In DLMF 16.4.11: $_3F_2$ $${{}_{3}F_{2}}\left({a,b,c\atop d,e};1\right)=\frac{\Gamma\left(e\right)\Gamma% \left(d+e-a-b-c\right)}{\Gamma\left(e-a\right)\Gamma\left(d+e-b-c\right)}{{}_{% 3}F_{2}}\left({a,d-b,d-c\atop d,d+e-b-c};1\right)$$
For values $a=b=c,d=2 a,e=a+1,$
I don't get agreement for an individual term; say $a=5,k=3$ where $k$ is the usual indexing term for term order.
I do get agreement when $d=a+1,e=2 a$ ; i.e. $d$ and $e$, are swapped.
I thought I would check on a more public forum (here) before submitting a request to NIST/DLMF. I suppose that there might be a global correction factor I am missing; i.e. corrections that apply later; but given the nature of the Generalized Hypergeometric function I doubt it. DLMF does say, "A detailed treatment of analytic continuation in (16.4.11) and asymptotic approximations as the variables approach infinity is given by Aomoto (1987)."
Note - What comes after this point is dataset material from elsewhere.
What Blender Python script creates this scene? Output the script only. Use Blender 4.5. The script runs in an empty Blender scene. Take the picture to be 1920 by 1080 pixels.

I don't have access to that. But analytic continuation would imply an overlap between domains with restrictive ranges? I am not skilled with analytic continuation though.
This arose from analyzing: Generalized hypergeometric function at unity.
I have maxima code but I thought an outside review would be more objective; and probably neater.